** Begin EXTRACTED INFORMATION **

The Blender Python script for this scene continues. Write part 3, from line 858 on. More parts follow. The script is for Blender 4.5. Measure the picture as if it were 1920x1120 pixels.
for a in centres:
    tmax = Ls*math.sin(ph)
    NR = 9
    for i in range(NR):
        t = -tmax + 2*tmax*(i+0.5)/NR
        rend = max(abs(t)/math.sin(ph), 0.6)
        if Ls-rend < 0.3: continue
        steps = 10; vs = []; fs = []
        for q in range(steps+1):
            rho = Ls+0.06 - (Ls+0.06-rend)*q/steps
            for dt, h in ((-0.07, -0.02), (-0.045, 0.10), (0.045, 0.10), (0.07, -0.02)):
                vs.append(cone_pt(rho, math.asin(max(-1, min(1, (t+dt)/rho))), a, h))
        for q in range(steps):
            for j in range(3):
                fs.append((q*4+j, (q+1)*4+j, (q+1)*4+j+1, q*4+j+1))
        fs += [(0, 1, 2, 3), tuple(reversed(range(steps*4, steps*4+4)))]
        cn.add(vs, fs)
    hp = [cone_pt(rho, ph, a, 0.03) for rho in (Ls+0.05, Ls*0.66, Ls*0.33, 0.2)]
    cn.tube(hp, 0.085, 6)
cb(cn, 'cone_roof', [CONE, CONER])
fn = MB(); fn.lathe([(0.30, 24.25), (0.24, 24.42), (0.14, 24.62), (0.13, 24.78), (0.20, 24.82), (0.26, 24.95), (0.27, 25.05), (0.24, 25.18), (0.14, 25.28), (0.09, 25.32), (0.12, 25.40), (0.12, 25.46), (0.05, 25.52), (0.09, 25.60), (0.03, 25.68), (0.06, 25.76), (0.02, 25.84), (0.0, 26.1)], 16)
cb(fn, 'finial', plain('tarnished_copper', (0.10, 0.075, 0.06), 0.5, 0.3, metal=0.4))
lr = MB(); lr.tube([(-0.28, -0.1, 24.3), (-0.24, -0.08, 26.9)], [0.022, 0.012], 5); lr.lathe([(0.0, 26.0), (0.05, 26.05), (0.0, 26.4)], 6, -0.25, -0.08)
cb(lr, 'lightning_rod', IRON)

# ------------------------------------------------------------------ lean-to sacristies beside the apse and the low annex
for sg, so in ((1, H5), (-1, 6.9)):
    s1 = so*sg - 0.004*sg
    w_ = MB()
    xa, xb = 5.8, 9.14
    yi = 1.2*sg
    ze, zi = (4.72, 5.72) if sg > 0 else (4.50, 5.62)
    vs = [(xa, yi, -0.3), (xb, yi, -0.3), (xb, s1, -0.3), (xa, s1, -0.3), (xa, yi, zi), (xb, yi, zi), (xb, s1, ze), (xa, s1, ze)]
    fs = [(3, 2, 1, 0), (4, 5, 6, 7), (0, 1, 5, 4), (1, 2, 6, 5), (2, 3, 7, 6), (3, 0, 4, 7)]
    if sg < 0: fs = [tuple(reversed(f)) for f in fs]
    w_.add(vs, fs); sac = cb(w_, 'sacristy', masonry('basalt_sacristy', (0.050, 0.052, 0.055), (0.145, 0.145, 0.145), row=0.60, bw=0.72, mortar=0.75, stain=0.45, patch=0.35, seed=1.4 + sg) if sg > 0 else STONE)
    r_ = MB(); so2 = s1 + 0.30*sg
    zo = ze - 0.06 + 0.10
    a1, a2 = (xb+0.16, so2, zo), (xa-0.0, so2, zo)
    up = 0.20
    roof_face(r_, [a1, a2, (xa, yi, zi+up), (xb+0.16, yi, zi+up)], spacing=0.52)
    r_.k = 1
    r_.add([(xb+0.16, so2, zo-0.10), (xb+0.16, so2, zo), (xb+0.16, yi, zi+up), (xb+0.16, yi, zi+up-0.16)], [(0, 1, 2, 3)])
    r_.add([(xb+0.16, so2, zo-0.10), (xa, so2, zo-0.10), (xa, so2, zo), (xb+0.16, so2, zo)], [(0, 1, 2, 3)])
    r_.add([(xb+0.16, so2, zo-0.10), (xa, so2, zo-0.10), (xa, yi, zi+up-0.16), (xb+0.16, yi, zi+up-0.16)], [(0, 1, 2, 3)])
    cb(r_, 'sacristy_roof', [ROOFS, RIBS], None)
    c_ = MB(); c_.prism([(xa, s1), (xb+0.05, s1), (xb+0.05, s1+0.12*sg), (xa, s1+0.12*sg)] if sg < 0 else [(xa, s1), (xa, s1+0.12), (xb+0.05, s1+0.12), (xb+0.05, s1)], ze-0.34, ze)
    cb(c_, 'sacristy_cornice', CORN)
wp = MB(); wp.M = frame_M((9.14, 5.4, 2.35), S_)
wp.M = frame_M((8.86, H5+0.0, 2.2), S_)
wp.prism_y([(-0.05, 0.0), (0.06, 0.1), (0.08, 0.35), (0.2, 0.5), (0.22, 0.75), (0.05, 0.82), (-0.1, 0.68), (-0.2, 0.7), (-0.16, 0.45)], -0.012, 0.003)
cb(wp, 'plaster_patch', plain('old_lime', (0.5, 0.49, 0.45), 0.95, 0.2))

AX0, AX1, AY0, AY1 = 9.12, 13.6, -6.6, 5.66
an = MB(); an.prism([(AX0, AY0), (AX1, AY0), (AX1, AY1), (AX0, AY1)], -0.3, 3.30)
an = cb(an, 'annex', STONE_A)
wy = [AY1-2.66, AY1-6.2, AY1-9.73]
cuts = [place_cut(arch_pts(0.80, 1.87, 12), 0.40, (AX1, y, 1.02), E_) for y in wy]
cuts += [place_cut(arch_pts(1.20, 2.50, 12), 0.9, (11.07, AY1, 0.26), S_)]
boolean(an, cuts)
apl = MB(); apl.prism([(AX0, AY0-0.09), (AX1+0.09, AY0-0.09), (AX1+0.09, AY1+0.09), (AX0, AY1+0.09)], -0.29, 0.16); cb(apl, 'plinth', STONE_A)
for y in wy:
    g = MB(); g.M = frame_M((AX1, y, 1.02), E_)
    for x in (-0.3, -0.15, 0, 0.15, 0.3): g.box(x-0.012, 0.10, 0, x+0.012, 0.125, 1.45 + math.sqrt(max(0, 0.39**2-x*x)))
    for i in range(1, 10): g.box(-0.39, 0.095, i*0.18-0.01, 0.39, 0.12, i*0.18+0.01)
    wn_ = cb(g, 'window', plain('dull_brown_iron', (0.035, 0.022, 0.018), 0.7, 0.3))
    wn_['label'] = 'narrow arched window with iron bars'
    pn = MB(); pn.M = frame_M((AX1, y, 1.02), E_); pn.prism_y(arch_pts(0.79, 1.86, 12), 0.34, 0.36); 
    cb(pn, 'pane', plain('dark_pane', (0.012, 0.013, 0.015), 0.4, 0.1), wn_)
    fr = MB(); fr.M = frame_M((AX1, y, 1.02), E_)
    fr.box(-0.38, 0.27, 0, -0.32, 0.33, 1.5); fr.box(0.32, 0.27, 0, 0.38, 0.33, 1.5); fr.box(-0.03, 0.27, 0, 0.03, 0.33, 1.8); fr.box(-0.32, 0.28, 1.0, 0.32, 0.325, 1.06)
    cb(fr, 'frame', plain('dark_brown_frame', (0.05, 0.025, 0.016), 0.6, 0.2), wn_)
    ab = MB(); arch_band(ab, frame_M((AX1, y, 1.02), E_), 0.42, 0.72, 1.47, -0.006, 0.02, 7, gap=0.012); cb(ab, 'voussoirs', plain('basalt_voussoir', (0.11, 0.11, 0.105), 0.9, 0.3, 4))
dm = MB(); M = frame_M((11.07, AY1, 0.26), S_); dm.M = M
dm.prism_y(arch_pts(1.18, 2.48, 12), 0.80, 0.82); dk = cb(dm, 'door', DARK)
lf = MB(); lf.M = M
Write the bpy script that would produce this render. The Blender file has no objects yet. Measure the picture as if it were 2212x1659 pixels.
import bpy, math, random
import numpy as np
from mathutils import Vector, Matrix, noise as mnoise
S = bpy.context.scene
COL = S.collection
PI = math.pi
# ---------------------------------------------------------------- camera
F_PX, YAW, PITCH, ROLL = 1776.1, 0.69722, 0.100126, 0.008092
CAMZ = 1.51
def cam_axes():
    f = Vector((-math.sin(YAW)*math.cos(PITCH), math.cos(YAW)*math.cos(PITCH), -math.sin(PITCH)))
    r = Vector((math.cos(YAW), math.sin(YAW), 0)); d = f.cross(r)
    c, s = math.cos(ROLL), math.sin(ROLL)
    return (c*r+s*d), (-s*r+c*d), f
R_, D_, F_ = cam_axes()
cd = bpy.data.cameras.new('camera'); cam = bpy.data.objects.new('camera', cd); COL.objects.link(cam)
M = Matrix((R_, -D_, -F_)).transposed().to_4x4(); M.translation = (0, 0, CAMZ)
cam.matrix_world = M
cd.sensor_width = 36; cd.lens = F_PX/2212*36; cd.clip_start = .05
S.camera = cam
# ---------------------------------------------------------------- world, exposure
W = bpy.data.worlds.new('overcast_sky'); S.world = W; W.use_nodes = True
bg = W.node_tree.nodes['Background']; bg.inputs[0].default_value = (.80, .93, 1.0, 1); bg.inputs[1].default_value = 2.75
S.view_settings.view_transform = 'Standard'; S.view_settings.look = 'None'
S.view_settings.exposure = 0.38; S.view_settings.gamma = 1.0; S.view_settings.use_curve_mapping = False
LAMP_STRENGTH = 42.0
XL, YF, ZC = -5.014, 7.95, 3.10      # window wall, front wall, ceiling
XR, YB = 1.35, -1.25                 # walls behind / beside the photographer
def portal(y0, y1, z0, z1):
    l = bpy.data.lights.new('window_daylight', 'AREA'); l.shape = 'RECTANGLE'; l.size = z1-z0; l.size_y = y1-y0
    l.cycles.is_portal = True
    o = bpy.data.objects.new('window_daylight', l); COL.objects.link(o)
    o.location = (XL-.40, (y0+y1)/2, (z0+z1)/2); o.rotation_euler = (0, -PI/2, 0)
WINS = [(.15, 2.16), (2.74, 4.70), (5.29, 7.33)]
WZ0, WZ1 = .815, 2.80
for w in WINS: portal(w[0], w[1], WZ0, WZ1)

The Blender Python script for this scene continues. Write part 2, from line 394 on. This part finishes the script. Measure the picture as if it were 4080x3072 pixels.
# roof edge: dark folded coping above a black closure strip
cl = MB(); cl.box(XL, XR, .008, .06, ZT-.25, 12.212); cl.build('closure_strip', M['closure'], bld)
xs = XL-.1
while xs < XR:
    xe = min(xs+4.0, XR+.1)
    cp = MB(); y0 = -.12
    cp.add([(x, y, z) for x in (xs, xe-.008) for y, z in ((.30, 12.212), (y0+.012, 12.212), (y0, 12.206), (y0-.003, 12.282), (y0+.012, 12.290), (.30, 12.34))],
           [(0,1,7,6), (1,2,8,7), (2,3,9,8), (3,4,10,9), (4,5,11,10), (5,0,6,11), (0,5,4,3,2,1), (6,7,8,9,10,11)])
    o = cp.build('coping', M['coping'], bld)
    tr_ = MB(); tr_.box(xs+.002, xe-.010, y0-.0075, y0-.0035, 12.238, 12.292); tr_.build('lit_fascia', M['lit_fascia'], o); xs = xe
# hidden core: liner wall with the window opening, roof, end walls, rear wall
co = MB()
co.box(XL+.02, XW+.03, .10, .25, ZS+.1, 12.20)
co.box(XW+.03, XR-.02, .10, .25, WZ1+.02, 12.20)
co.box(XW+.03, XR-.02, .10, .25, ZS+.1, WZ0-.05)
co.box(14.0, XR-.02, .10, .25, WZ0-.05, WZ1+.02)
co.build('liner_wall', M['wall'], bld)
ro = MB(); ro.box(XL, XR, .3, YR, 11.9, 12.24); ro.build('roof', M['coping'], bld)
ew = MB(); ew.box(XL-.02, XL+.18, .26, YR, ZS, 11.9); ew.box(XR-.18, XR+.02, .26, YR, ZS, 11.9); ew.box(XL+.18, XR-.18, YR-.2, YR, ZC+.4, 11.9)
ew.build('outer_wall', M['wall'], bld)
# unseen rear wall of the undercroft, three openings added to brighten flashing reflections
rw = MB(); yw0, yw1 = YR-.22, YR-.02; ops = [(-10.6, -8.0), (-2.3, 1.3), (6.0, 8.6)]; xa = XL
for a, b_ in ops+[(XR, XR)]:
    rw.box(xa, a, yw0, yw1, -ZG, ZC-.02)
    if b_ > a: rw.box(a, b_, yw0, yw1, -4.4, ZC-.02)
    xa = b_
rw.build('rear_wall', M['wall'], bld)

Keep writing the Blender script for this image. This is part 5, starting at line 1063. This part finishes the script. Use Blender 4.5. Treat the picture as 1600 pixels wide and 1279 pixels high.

** End EXTRACTED INFORMATION **

■ **WRITTEN REQUEST**:
Gather all lines of the records that include the word "Python".

■ **REPLY**:
The Blender Python script for this scene continues. Write part 3, from line 858 on. More parts follow. The script is for Blender 4.5. Measure the picture as if it were 1920x1120 pixels.
The Blender Python script for this scene continues. Write part 2, from line 394 on. This part finishes the script. Measure the picture as if it were 4080x3072 pixels.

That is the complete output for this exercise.